What I Said .. NOT What You Decided To Tell Others
Monday, May 7, 2007 at 2:42AM .
I have been a journo/ broadcaster, I have screwed up, not even intentionally, just through being dumb, and the people that I screwed up had, essentially, no recourse. Have you ever tried to make a formal complaint to a broadcaster, sheesh.
Now they, and we, don't have to wait, don't have to plead, don't have to hope; we blog, we name names, we tell our story and, where necessary, we post our own recordings of the conversation, the interactions, the emails and then we tag the post with the original title of the story and the names of the people who offended us and the topic and let Technorati and Digg and google move the riposte around so that anyone who wants to, make up their own mind.
Newspapers call the big name along the top of the front page "the masthead", they see their publication and the agendas that it carries as some kind of vessel and that ship is leaking like a seive because it was caulked with the ability to control both the message and access to the channel through which it flowed.
Gone.
Good..
... on Terry Heaton's clarification about why the Internet has changed "reporting" for good.
.
Another Big Challenge For The Old Way Of Doing Things
In a nutshell, Wired Magazine is doing a story about Michael Arrington of TechCrunch.
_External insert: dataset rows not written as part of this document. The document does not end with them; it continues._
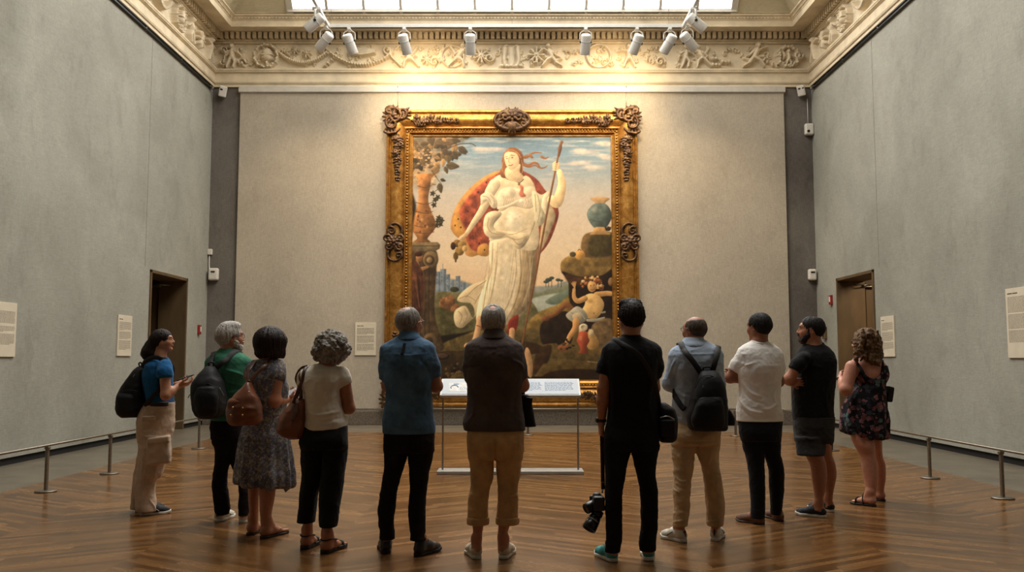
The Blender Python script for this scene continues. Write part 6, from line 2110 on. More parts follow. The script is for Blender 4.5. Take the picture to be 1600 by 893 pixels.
# ---------------------------------------------------------------- tall man in black with the camera
s = Person('tall young man in a black T-shirt and black jeans, camera dangling from his left hand', mean_y(878, 876) + .05, 985, (178, 126, 98))
s.head(986, 471, 526, -8, 2, 0, .02, neck=(985.5, 530, 12.5), wide=.97)
w = s.w
torso = [(524, 972, 1000, .06, .0), (530, 958, 1013, .085, -.005), (538, 947, 1025, .105, -.015), (548, 944, 1029, .12, -.025), (570, 945, 1028, .135, -.03), (590, 949, 1025, .135, -.02), (615, 951, 1025, .125, -.01), (641, 949, 1027, .125), (660, 947, 1030, .13), (672, 946, 1031, .13)]
SL, EL, SR, ER = w(955, 550, -.015), w(942.5, 606, -.02), w(1020, 551, -.01), w(1021, 606, .03)
hl = dict(wrist=w(939.5, 660, .03), d=(-.02, .12, -1), n=(1, .15, 0), side=-1, curl=(.9, 1.1, .8), L=1.0, thumb=.8)
arms = [armset(s, SL, EL, w(939.5, 660, .03), (.052, .04, .041, .028), hl), armset(s, SR, ER, w(985, 596, .21), (.052, .044, .04, .028), dict(wrist=w(985, 596, .21), d=(-1, .1, .1), n=(0, -1, 0), side=1, curl=(.4, .5, .4)))]
legs = [[(695, 944, 989, .1), (720, 944, 981, .095), (745, 946, 977, .085), (770, 945.5, 972.5, .075), (795, 946, 972.5, .075), (820, 947, 972, .07), (845, 946.5, 971, .066), (862, 944.5, 969, .064)],
        [(695, 984, 1031, .1), (720, 990, 1026, .095), (745, 995, 1025, .085), (770, 1000, 1028, .075), (795, 1001, 1028, .075), (820, 1002, 1027.5, .07), (845, 998.6, 1025, .066), (860, 999.5, 1025, .064)]]
feet = [(fpt(961, 878), fpt(931, 864)), (fpt(1013.5, 876), fpt(1012, 861))]
s.body(torso, arms, [thin(l, 3.2) for l in legs], feet)
F = shirt_field(s, torso, [([SL, w(947, 570, -.01), w(941.5, 584.5, -.015)], [.06, .055, .052]), ([SR, w(1023, 572, .0), w(1021, 588, .015)], [.06, .057, .054])])
sh = garment(s, 't_shirt', F, cloth('black_jersey', (13, 13, 17), .25), amp=.005, freq=(9, 9, 5), seed=12, strokes=[([(952, 580), (960, 620), (955, 660)], .016, .008), ([(1020, 580), (1012, 625), (1020, 660)], .016, .008), ([(965, 640), (1000, 655)], .014, .008)])
collar(s, [(522, 971, 1000, .066, -.002), (525, 969.5, 1002, .072, -.006), (527.5, 968, 1003.5, .076, -.01)], MATS['black_jersey'], sh, 'neckband')
hips = [(664, 946, 1030, .12), (685, 944, 1030.5, .135, -.015), (703, 944, 1030, .125, -.01)]
garment(s, 'jeans', trouser_field(s, hips, legs), mat_denim('black_jeans', (24, 24, 26), .3), amp=.0045, freq=(8, 8, 13), seed=15, broad=.003, strokes=[([(955, 680), (968, 690), (984, 686)], .01, .004), ([(990, 686), (1005, 690), (1020, 680)], .01, .004)])
for ft in feet: shoe(s, ft[0], ft[1], 'sneaker', simple('teal_mesh', (44, 138, 136), .7, 0, .14, 40, .3, 260), M_SOLEW, laces=M_WSHOE)
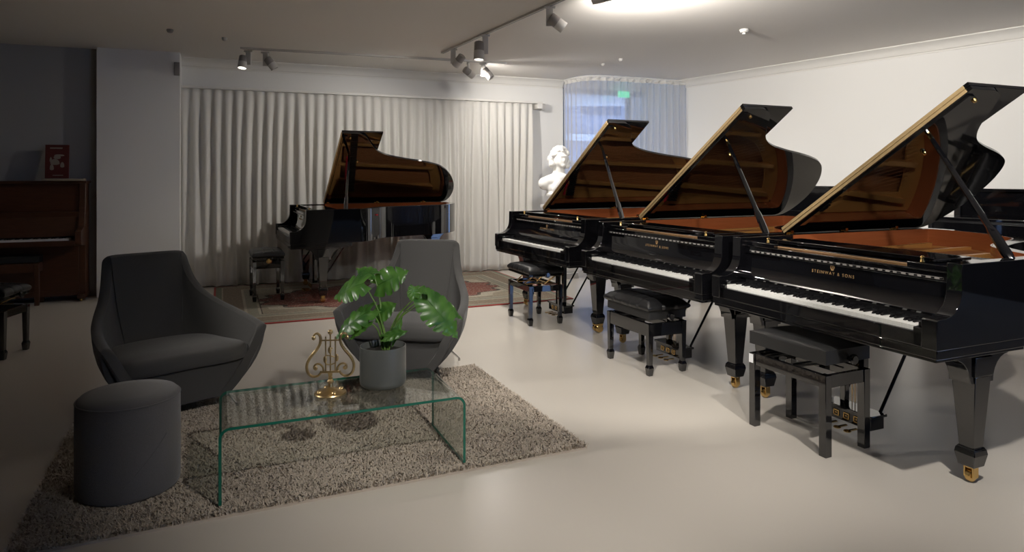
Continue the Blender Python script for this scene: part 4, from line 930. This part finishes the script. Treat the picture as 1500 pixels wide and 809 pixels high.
# spots outside the frame: left and near ones throw the plant and piano shadows, the rest is added fill
def hidden(label,loc,aim,power,size,blend=.5,rad=.05):
    w,d=spot(label,Vector(loc),aim,glow=False,side=Vector((0,-1,0))); lamp(w,d,power,size,blend,rad)
hidden('spotlight outside the frame at the left, aimed across at the pianos',(-4.5,3.0,0),(1.9,4.6,.3),PW['key'],48)
hidden('spotlight above the camera side, aimed at the nearest grand piano',(1.65,1.84,0),(2.6,4.2,0),165,88,.9)
hidden('added fill spotlight outside the frame, aimed at the middle grand piano',(.3,2.6,0),(1.0,5.9,.3),190,72)  # unseen fill lamp added to light the middle piano
hidden('added fill spotlight outside the frame, aimed at the right wall',(2.6,1.6,0),(5.0,6.5,1.0),36,95)  # added to brighten the right wall, no known fixture
hidden('added fill spotlight outside the frame, aimed at the shag rug',(.9,1.0,0),(-.05,3.8,.0),205,62,.8)  # added out of view to lift the rug and floor around it
# small ceiling fittings
for x,y,lab,k in ((1090,43,'white smoke detector on the ceiling, upper right',1.0),(909,86,'tiny ceiling fitting farther right of two above the window curtain',.6),(883,93,'tiny ceiling fitting nearer the left of two above the window curtain',.6),(249,43,'small dark ceiling fitting at the upper left corner',.7),(329,55,'small ceiling fitting left of the curtain track',.6)):
    p=onc(x,y); mb=MB(); mb.lathe([(.045*k,0),(.047*k,-.012),(.035*k,-.03),(.018*k,-.036),(.016*k,-.05*k)],n=20)
    tag(mb.build('ceiling_detector',WHITEPL if x!=249 else GREYPL,loc=(p.x,p.y,ZT-.0005)),lab,'detector')
sw=pz(241,105,8.25); mb=MB(); mb.box(-.03,.03,-.02,.0,-.08,.08)
tag(mb.build('wall_sounder',GREYPL,loc=(PIER.x+D1.x*.83,PIER.y+D1.y*.83-.001,2.68),rot=(0,0,a23),bevel=.004),'small grey box at the top corner of the pier beside the curtain','box')
cbx=pz(789,154,10.25); mb=MB(); mb.box(-.035,.035,-.04,0,-.05,.05); q=WB+D1*4.86
tag(mb.build('wall_sensor',TRIM,loc=(q.x,q.y,2.45),rot=(0,0,a23),bevel=.005),'small white sensor box on the wall right of the cream curtain','box')

# ------------------------------------------------------------------ world / daylight
w=bpy.data.worlds.new('World'); S.world=w; w.use_nodes=True; nt=w.node_tree; bg=nt.nodes['Background']
sky=nt.nodes.new('ShaderNodeTexSky'); sky.sky_type='HOSEK_WILKIE'; sky.turbidity=4; sky.sun_direction=Vector((-.3,-.5,.55)).normalized()
mixn=nt.nodes.new('ShaderNodeMix'); mixn.data_type='RGBA'; mixn.inputs[0].default_value=.65; mixn.inputs[7].default_value=(.27,.46,.95,1)
nt.links.new(sky.outputs[0],mixn.inputs[6]); nt.links.new(mixn.outputs[2],bg.inputs[0]); bg.inputs[1].default_value=6
S.view_settings.exposure=0.5
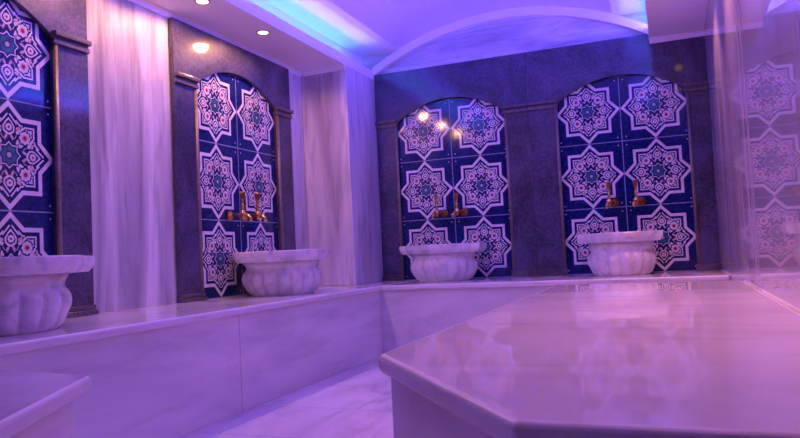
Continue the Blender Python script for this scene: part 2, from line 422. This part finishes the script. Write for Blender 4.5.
# ---------------------------------------------------------------- basins
def basin(label, x, y, rz, rr=.285, ear=.322, rb=.250, rf=.195, h=.270):
    t = thing('marble_basin', label, 'basin', (x, y, ZB + .0005), 'carved marble basins on the benches', rz)
    # bowl with gadroons
    n, lob = 192, 16
    P = [(0.0, 0), (rf * .985, 0), (rf, .006), (rf * 1.10, .020), (rb * .93, .052), (rb * .985, .080), (rb, .105), (rb * .985, .125), (rb * .95, .140), (rb * .91, .150), (rb * .885, .160), (rb * .90, .178), (rb * .955, h - .068)]
    def mod(r, z, a):
        if z < .150:
            k = max(0, min(1, (z + .01) / .03)) * max(0, min(1, (.152 - z) / .022))
            return r * (1 - .12 * k * (1 - abs(math.sin(a * lob / 2)) ** .6))
        return r
    b = MB()
    prof = [(max(r, .0005), z) for r, z in P]
    b.lathe(prof, n, mod=mod)
    b.build('bowl', M_basin, t)
    # rim with two flat ears, hollow inside
    m = 96; out = []
    for i in range(m):
        a = 2 * PI * i / m; ca, sa = math.cos(a), math.sin(a)
        r = rr
        if abs(ca) > 1e-6:
            q = ear / abs(ca)
            if abs(q * sa) <= .115: r = max(rr, q)
            elif abs(sa) > 1e-6 and .115 / abs(sa) * abs(ca) <= ear: r = max(rr, .115 / abs(sa))
        out.append((r * ca, r * sa))
    bm = MB(); z0, z1 = h - .068, h
    def ring(sc_, z, rnd=None):
        return [bm.bm.verts.new((p[0] * sc_, p[1] * sc_, z)) if rnd is None else bm.bm.verts.new((rnd * math.cos(2 * PI * i / m), rnd * math.sin(2 * PI * i / m), z)) for i, p in enumerate(out)]
    rings = [ring(1, z0, rb * .93), ring(.925, z0 + .004), ring(.975, z0 + .022), ring(.995, z0 + .034), ring(1.0, z1 - .006), ring(.985, z1), ring(1, z1, rr * .80), ring(1, z1 - .012, rr * .775), ring(1, z1 - .09, rr * .66), ring(1, z1 - .14, rr * .42), ring(1, z1 - .155, .004)]
    for a, c in zip(rings, rings[1:]):
        for i in range(m):
            j = (i + 1) % m; f = bm.bm.faces.new((a[i], a[j], c[j], c[i])); f.smooth = False
    bm.bm.faces.new(rings[-1])
    o = bm.build('rim', M_basin, t, normals=False)
    # face the rim outwards
    bmx = bmesh.new(); bmx.from_mesh(o.data); bmesh.ops.recalc_face_normals(bmx, faces=bmx.faces); bmx.to_mesh(o.data); bmx.free()
    return t
basin('white fluted marble basin on the left bench cut by the left edge of the picture', -2.303, 1.815, -PI / 2, ear=.345, rb=.242)
basin('white fluted marble basin on the left bench near the corner pier', -2.284, 3.752, -PI / 2, rr=.302, ear=.335, rb=.250)
basin('white fluted marble basin on the back bench nearer the corner pier', -1.598, 4.930, 0, rr=.280, ear=.312, rb=.256)
basin('white fluted marble basin on the back bench nearer the right wall', -.322, 4.935, 0, rr=.255, ear=.275, rb=.228, rf=.18, h=.288)

# ---------------------------------------------------------------- taps
def tap_proto():
    """wall at w = 0; local x along the wall, -y out of it"""
    t = thing('brass_tap', 'tap', 'tap', (0, 0, 0), 'brass taps over the basins')
    MB().lathe([(.030, -.0005), (.031, -.010), (.022, -.018), (.014, -.030)], 8, axis='y', smooth=False).build('wall_flange', M_brassd, t)
    b = MB(); b.tube([(0, -.018, 0), (0, -.085, 0), (0, -.118, 0)], [.011, .011, .013], 14)
    b.lathe([(.004, -.030), (.017, -.024), (.021, -.008), (.021, .010), (.015, .022), (.010, .030)], 18, (0, -.105, 0))
    b.build('valve_body', M_brass, t)
    b = MB(); b.tube([(0, -.112, -.004), (0, -.140, -.006), (0, -.158, -.022), (0, -.162, -.046)], [.012, .012, .011, .013], 14)
    b.build('spout', M_brass, t)
    st = MB().lathe([(.010, .028), (.0085, .05), (.013, .056), (.0085, .062), (.008, .092), (.012, .098)], 16, (0, -.105, 0)).build('stem', M_brass, t)
    MB().lathe([(.007, .098), (.012, .102), (.014, .112), (.017, .128), (.018, .140), (.013, .147)], 6, (0, -.105, 0), smooth=False).build('handle', M_brassd, st)
    return t
proto = tap_proto()
TAPS = [
    ('left brass tap of the pair over the left bench basin beside the pier', (XW + .0085, 3.650, .998), PI / 2),
    ('right brass tap of the pair over the left bench basin beside the pier', (XW + .0085, 3.815, 1.000), PI / 2),
    ('left brass tap of the pair in the back niche next to the pier', (-1.665, YB - .0085, 1.010), -.30),
    ('right brass tap of the pair in the back niche next to the pier', (-1.500, YB - .0085, 1.010), -.30),
    ('left brass tap of the pair in the back niche next to the right wall', (-.362, YB - .0085, 1.000), -.30),
    ('right brass tap of the pair in the back niche next to the right wall', (-.180, YB - .0085, 1.000), -.30),
]
for i, (lab, loc, rz) in enumerate(TAPS):
    o = proto if i == 0 else copy_tree(proto)
    o.location = loc; o['label'] = lab; o.rotation_euler = (0, 0, rz)
    if abs(rz) < 1:                                   # the pipe leaves a flange that stays flat on the tiles at an angle
        for ch in o.children:
            if ch.name.startswith('wall_flange'): ch.rotation_euler = (0, 0, -rz)

# ---------------------------------------------------------------- lamps
def lamp_proto():
    t = thing('ceiling_downlight', 'lamp', 'downlight', (0, 0, 0), 'downlights in the soffits')
    MB().lathe([(.030, -.0005), (.044, -.0005), (.044, -.004), (.040, -.008), (.031, -.006), (.030, -.0005)], 28, caps=False).build('ring', M_lampring, t)
    MB().lathe([(.0005, -.0010), (.030, -.0010), (.030, -.0045), (.0005, -.0055)], 24).build('lens', M_lens, t)
    return t
lp = lamp_proto()
XL1, XL2 = -2.325, .150
ys_l = [3.705, 3.097, 2.489]
ys_r = [4.22, 3.40, 2.58, 1.76]
LAMPS = [(XL1, y) for y in ys_l] + [(XL2, y) for y in ys_r]
LLAB = {(XL1, 3.705): 'lit downlight in the left soffit above the arched niche', (XL1, 3.097): 'lit downlight in the left soffit cut by the top edge of the picture'}
for i, p in enumerate(LAMPS):
    o = lp if i == 0 else copy_tree(lp)
    o.location = (p[0], p[1], ZS)
    o['label'] = LLAB.get(p, 'third downlight of the left soffit counting from the corner pier' if p[0] < 0 else '%s downlight of the right soffit counting from the back wall' % ('first', 'second', 'third', 'fourth')[i - 3])
    ld = bpy.data.lights.new('spot', 'SPOT'); ld.energy = SPOT_W if p[0] < 0 else SPOT_W * 3.2; ld.color = (1.0, .43, .19) if p[0] < 0 else (1.0, .34, .30); ld.spot_size = math.radians(172 if p[0] < 0 else 102); ld.spot_blend = .25 if p[0] < 0 else 1.0; ld.shadow_soft_size = .04
    lo = bpy.data.objects.new('downlight_beam', ld); C.objects.link(lo); lo.location = (p[0], p[1], ZS - .012)
def led(label, x, y0, y1):
    t = thing('led_strip', label, 'light strip', (x, y0, ZS + .0225))
    MB().box(-.006, .006, 0, y1 - y0, 0, .036).build('tape', M_lampring, t)
    MB().box(-.004, .004, .004, y1 - y0 - .004, .0361, .0385).build('glowing_strip', M_led, t)
    # the light the tape throws out of the cove across the vault
    ld = bpy.data.lights.new('cove_light', 'AREA'); ld.shape = 'RECTANGLE'; ld.size = .03; ld.size_y = y1 - y0; ld.energy = COVE_W; ld.color = (.072, .040, 1.0); ld.spread = math.radians(125)
    lo = bpy.data.objects.new('cove_light', ld); C.objects.link(lo)
    s = 1 if x < XC else -1; a = math.radians(4); d = Vector((s * math.cos(a), 0, math.sin(a)))
    zx = -d; yx = Vector((0, 1, 0)); xx = yx.cross(zx)
    lo.matrix_world = Matrix(((xx.x, yx.x, zx.x, x), (xx.y, yx.y, zx.y, (y0 + y1) / 2), (xx.z, yx.z, zx.z, ZS + .080), (0, 0, 0, 1)))
led('glowing blue light strip in the cove along the left soffit', XP - .045, 1.50, 4.86)
led('glowing blue light strip in the cove along the right soffit', XS + .045, 1.50, YB - .06)

# ---------------------------------------------------------------- world, camera, view
w = bpy.data.worlds.new('World'); sc.world = w; w.use_nodes = True
w.node_tree.nodes['Background'].inputs[0].default_value = (.3, .15, .6, 1); w.node_tree.nodes['Background'].inputs[1].default_value = .1
yaw, pitch, roll, fpx = 0.37377, 0.05012, -0.04838, 686.9
fw = Vector((-math.sin(yaw) * math.cos(pitch), math.cos(yaw) * math.cos(pitch), math.sin(pitch)))
rt = Vector((math.cos(yaw), math.sin(yaw), 0)); up = rt.cross(fw)
Rr = rt * math.cos(roll) + up * math.sin(roll); Uu = up * math.cos(roll) - rt * math.sin(roll)
cd = bpy.data.cameras.new('Camera'); cam = bpy.data.objects.new('Camera', cd); C.objects.link(cam)
cam.matrix_world = Matrix(((Rr.x, Uu.x, -fw.x, 0), (Rr.y, Uu.y, -fw.y, 0), (Rr.z, Uu.z, -fw.z, EYE), (0, 0, 0, 1)))
cd.sensor_width = 36; cd.lens = fpx / 800 * 36; cd.clip_start = .02
cd.dof.use_dof = True; cd.dof.focus_distance = 4.4; cd.dof.aperture_fstop = 11.0
sc.camera = cam
sc.view_settings.view_transform = 'Standard'; sc.view_settings.look = 'None'; sc.view_settings.gamma = 1; sc.view_settings.use_curve_mapping = False
sc.view_settings.exposure = 0.0
sc.cycles.max_bounces = 10; sc.cycles.diffuse_bounces = 6; sc.cycles.glossy_bounces = 5
sc.cycles.use_denoising = True; sc.cycles.denoiser = 'OPENIMAGEDENOISE'; sc.cycles.denoising_prefilter = 'ACCURATE'; sc.cycles.use_adaptive_sampling = False
sc.cycles.sample_clamp_indirect = 7.0; sc.cycles.caustics_reflective = False; sc.cycles.caustics_refractive = False; sc.cycles.blur_glossy = 1.0
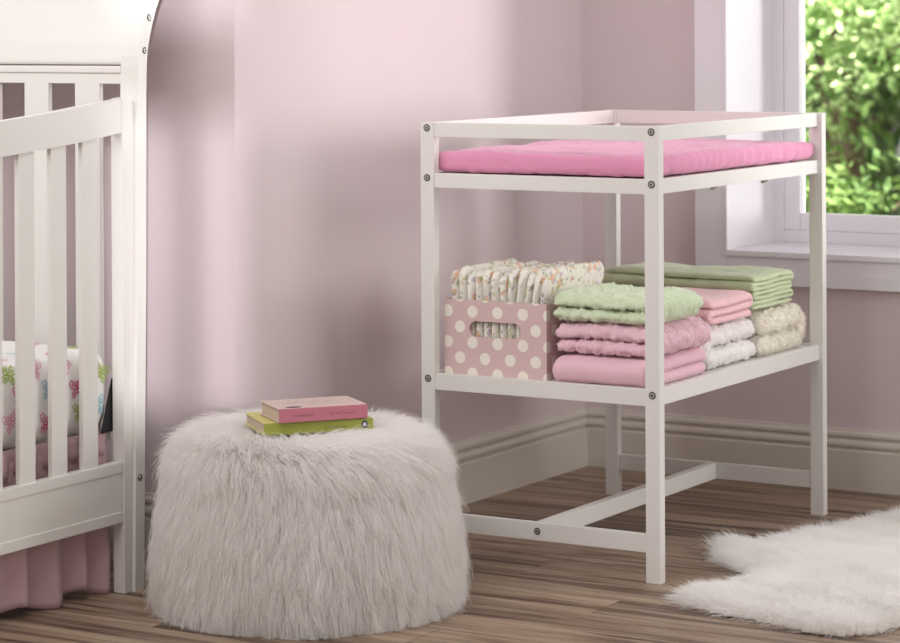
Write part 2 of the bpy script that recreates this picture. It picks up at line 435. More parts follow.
# baseboards with a moulded top: profile (distance from wall, height)
BP = [(0, 0), (.018, 0), (.018, .094), (.0165, .097), (.0115, .0985), (.0115, .101), (.0155, .104), (.0175, .109), (.0165, .115), (.0125, .1195),
      (.0095, .121), (.0095, .124), (.0125, .127), (.0145, .131), (.0135, .137), (.010, .141), (.008, .147), (0, .147)]
mb = MB(); mb.prism([(WY-d, z) for d, z in BP], 'x', WX, 4.6); struct(mb.build('baseboard_back', M['trim']))
mb = MB(); mb.prism([(WX+d, z) for d, z in BP], 'y', RY-.018, WY-.009); struct(mb.build('baseboard_left', M['trim']))
mb = MB(); mb.prism([(RY-d, z) for d, z in BP], 'x', -3.2, WX+.009); struct(mb.build('baseboard_recess', M['trim']))

# ================================================================== CHANGING TABLE
A_, B_, H_, PW, PT = .5603, .8623, .92, .0323, .0224
tab = empty('changing_table', (-.28, .43, 0))
tag(tab, 'white wooden changing table with two tiers and bolted square posts', 'changing table')
def part(name, mat, root, **kw):
    mb = MB(); mb.box(**kw); return mb.build(name, mat, root)
posts = []
for (x0, y0) in ((-PW, 0), (-A_, 0), (-PW, B_-PT), (-A_, B_-PT)):
    mb = MB(); mb.box(x0, x0+PW, y0, y0+PT, 0, H_, .0016); posts.append(mb.build('leg', M['paint'], tab))
RT = .016
for z0, z1, nm in ((.889, .9195, 'top_rail'), (.782, .8125, 'deck_rail'), (.3555, .390, 'shelf_rail'), (.061, .0975, 'stretcher')):
    mb = MB(); mb.box(-A_+PW, -PW, .002, .002+RT, z0, z1); mb.build(nm, M['paint'], tab)
    mb = MB(); mb.box(-A_+PW, -PW, B_-.002-RT, B_-.002, z0, z1); mb.build(nm, M['paint'], tab)
    if nm != 'stretcher':
        mb = MB(); mb.box(-.010-RT, -.010, PT, B_-PT, z0, z1); mb.build(nm, M['paint'], tab)
        mb = MB(); mb.box(-A_+.010, -A_+.010+RT, PT, B_-PT, z0, z1); mb.build(nm, M['paint'], tab)
mb = MB(); mb.box(-.293, -.272, .002+RT, B_-.002-RT, .061, .0975); mb.build('center_stretcher', M['paint'], tab)
mb = MB(); mb.box(-A_+.026, -.026, .018, B_-.018, .800, .811); mb.build('deck_board', M['paint'], tab)
mb = MB(); mb.box(-A_+.026, -.026, .018, B_-.018, .375, .386); mb.build('shelf_board', M['paint'], tab)
def bolt(x, z, root, y=0, r=.0066, axis='y', parent=None):
    mb = MB()
    if axis == 'y':
        c = Vector((x, y, z)); ax = Vector((0, -1, 0))
    else:
        c = Vector((x, y, z)); ax = Vector((1, 0, 0))
    mb.cyl(c+ax*.0004, ax, r*1.16, .0012, 24, 1)
    mb.cyl(c+ax*.0012, ax, r*.94, .0022, 24, 0, r*.80)
    mb.cyl(c+ax*.0022, ax, r*.34, .0008, 6, 1)
    return mb.build('bolt', [M['metal'], M['dark']], root)
for x in (-PW/2, -A_+PW/2):
    for z in (.908, .8026, .3786): bolt(x, z, tab)
bolt(-.283, .080, tab, .002, .0062)
for y in (.30, .56):
    mb = MB(); mb.cyl((-.020, y, .7785), (0, 0, 1), .006, .007, 14).box(-.03, -.008, y-.004, y+.004, .779, .782, .0005); mb.build('deck_bracket', M['metal'], tab)

# changing pad
def padfn(p, n):
    d = (.0035*vnoise(p, 9, 3) if n.z > -.2 else 0)+.0022*vnoise((p.x*1.0, p.y*3.2, p.z), 12, 8)+.0010*vnoise(p, 45, 1)
    e = abs(vnoise((p.x, p.y*.6, p.z), 16, 5)); d += -.0022*max(0, .12-e)/.12
    if n.z > .7: d += .005*vnoise((p.x, p.y, 0), 4, 9)
    return d
V, F = softbox(-.547, -.017, .027, .846, .8140, .8585, .020, .006, padfn, .016)
mb = MB(); mb.add(V, F, 0, True); pad = mb.build('changing_pad', M['pad']); tag(pad, 'pink velour changing pad lying on the top tier of the white table', 'changing pad')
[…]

Michael’s a lightning rod, and my guess is Wired finds this interesting. Wired wants to interview others about Arrington, including Jason Calacanis and Dave Winer, both of whom know him well.
Well, Jason and Dave want the interviews done via email, a technique I personally find increasingly useful. Wired doesn’t want that, and so the whole matter is being openly discussed in the blogosphere and eventually, one hopes, in the mainstream press.
Here’s part of what Winer wrote to the Wired reporter:
“Not generally doing interviews these days. If you have a few questions, send them along, and if I have something to say, I’ll write a blog post, which of course you’re free to quote. Sorry that’s about the best I can do.”
Here’s a portion of the Calacanis reply:
I’m an email guy like dave winer.. And I own my words as well, and often print them on my blog (after stories come out).
A wired writer who won’t do an email interview–thats ironic!
Frankly, you need to adapt. Journalists have misquoted people for so long–and quoted them out of context that many people like to have their words on record.
I don’t want someone taking half a sentence or paraphrasing me… Just too much risk.
Besides I have 10,000 people come to my blog every day–i don’t need wired to talk to the tech industry.